L’apertura è giustamente affidata a un’ouverture, la Sinfonia dell’opera L’incoronazione di Dario (RV 719), che inizia con slancio e fluente energia, prosegue con un tempo di danza traboccante di grazia e dolcezza e si chiude con un allegro frizzante e delicato, molto suggestivo.
Decisamente inconsueto il Concerto madrigalesco RV 129, che riprende la struttura della sonata barocca. Un materiale melodico proveniente dalla musica sacra e una complessa scrittura contrappuntistica diventano qui strumento di una severa meditazione sullo scorrere del tempo. Molto netto il contrasto con il successivo concerto “Alla rustica”, RV 151, che con il suo grezzo accompagnamento ‘imita’ melodie popolari suonate in campagna a una festa di paese. Dopo la solare e ‘rotonda’ tonalità maggiore di questo brano, con il successivo RV 128 si ritorna a una malinconica tonalità minore: ma questa volta al ritmo nervoso, sincopato della musica, all’armonia tesa e dissonante si intreccia il canto degli uccelli del Po…
Un’altra sorpresa è costituita dal “quarto concerto di Parigi” (RV 136), che racchiude al centro un andante con le viole in pizzicato, di dolcezza cullante e struggente cantabilità, un gioiello di intensità espressiva incastonato tra due tempi veloci che lo ‘alleggeriscono’ – un’invenzione armonica e melodica di sublime profondità.
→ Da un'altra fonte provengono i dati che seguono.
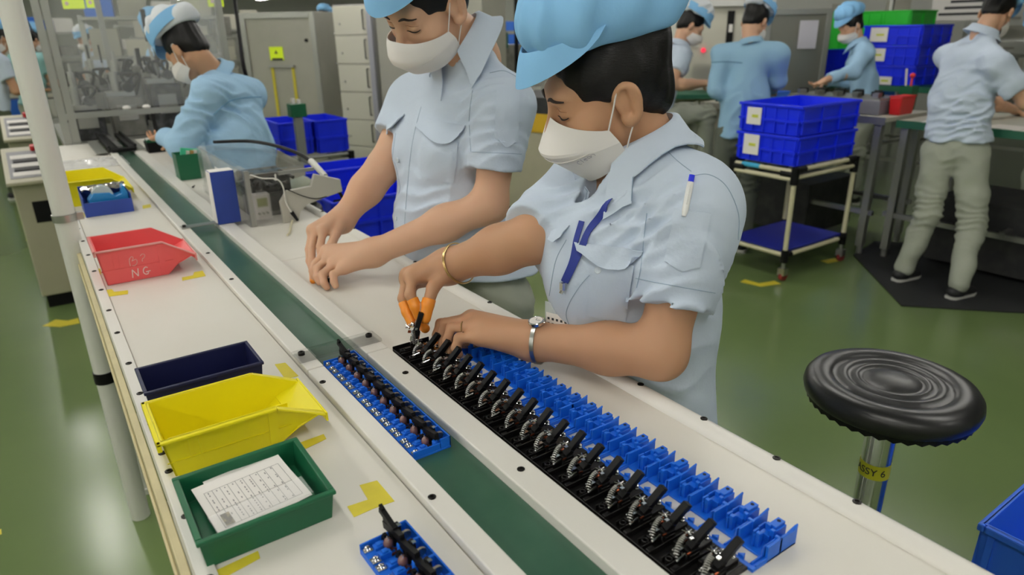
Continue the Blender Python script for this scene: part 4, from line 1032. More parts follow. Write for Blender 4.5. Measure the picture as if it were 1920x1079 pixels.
# left hand (palm down over the blue trays)
wl = W(1000, 640, 1.125)
L_m = WW((884, 596, 1.195), (886, 602, 1.172), (893, 614, 1.150), (903, 634, 1.130))
L_c = [[L_m[0]] + WW((826, 607, 1.205), (819, 628, 1.205), (822, 648, 1.20)),
       [L_m[1]] + WW((835, 606, 1.180), (828, 632, 1.182), (831, 652, 1.180)),
       [L_m[2]] + WW((846, 615, 1.158), (838, 640, 1.158), (842, 657, 1.157)),
       [L_m[3]] + WW((861, 634, 1.138), (855, 653, 1.138), (860, 664, 1.138))]
L_t = WW((960, 640, 1.16), (905, 640, 1.19), (850, 645, 1.205), (828, 652, 1.208))
wr_ = W(840, 500, 1.205)
R_m = WW((773, 519, 1.180), (764, 516, 1.200), (763, 522, 1.220), (770, 530, 1.236))
R_c = [[R_m[0]] + WW((768, 553, 1.160), (779, 575, 1.160), (785, 592, 1.165)),
       [R_m[1]] + WW((755, 560, 1.188), (763, 585, 1.182), (772, 605, 1.178)),
       [R_m[2]] + WW((762, 562, 1.220), (778, 592, 1.210), (797, 616, 1.195)),
       [R_m[3]] + WW((772, 562, 1.238), (785, 585, 1.232), (797, 605, 1.222))]
R_t = WW((838, 510, 1.190), (812, 540, 1.172), (802, 572, 1.160), (797, 597, 1.160))
hL = hand_px(wl, L_m, L_c, (.026, .0150), (.0092, .0075), L_t)
hR = hand_px(wr_, R_m, R_c, (.025, .0140), (.0092, .0074), R_t)
J1 = dict(C=(.7393, .7974, 1.3712), F=(-.8035, .4639, -.373), roll=-.141, bf=(-.97, .22, 0),
          neck=W(1202, 280, 1.08), shL=W(1303, 392, 1.005), elL=W(1238, 662, 1.035), wrL=wl, shR=W(1105, 352, 1.20), elR=W(1000, 447, 1.12), wrR=wr_,
          slL=.66, slR=.98, wrr=.029, kf=True, waist=(.825, .79, 1.02), pelvis=(.825, .79, .86), hem=(.825, .79, .74), hemr=.20, hipL=(.835, .745, .84), hipR=(.835, .85, .84), kneeL=(.83, .74, .46), kneeR=(.83, .86, .46), extra=[Ell(W(1094, 470, 1.10), (.06, .06, .07)), Ell(W(1104, 550, 1.125), (.062, .062, .08))], ankL=(.86, .70, .08), ankR=(.86, .87, .08), flat=.80,
          vdepth=.13, col_drop=.075, col_tip=.045, col_gap=.5)
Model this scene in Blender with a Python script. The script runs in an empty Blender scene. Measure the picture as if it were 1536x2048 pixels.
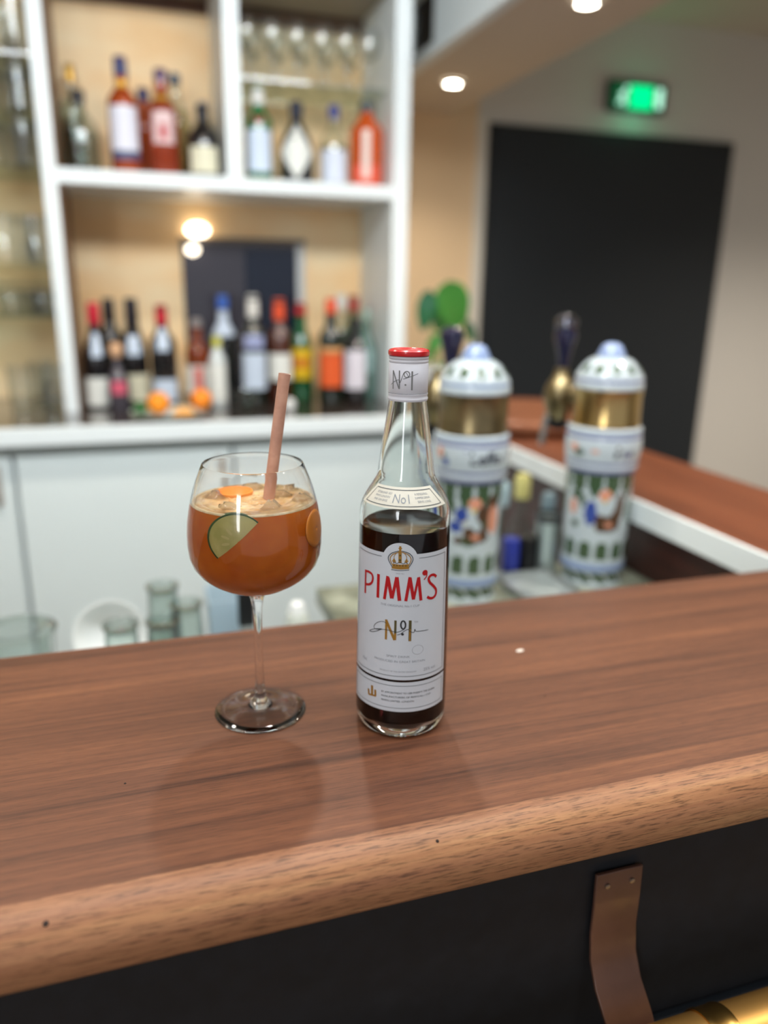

Con l’ultimo concerto, RV 156, viene meno ogni punto di riferimento: tutto oscilla e ondeggia intorno, si creano le condizioni per il compiersi di una metamorfosi dannunziana, per accedere a un’altra dimensione. Sono note di insinuante malinconia, fremiti, sospiri, risentimenti, sussulti – una vera ‘enciclopedia delle emozioni’ che il genio di Vivaldi e la sensibilità degli interpreti squadernano davanti agli ascoltatori.

Anche il Po ascolta quella musica incantata, che riempie il suo silenzio e lo accompagna nel viaggio verso la foce. E scorre, scorre, scorre. Come la musica. Come il tempo.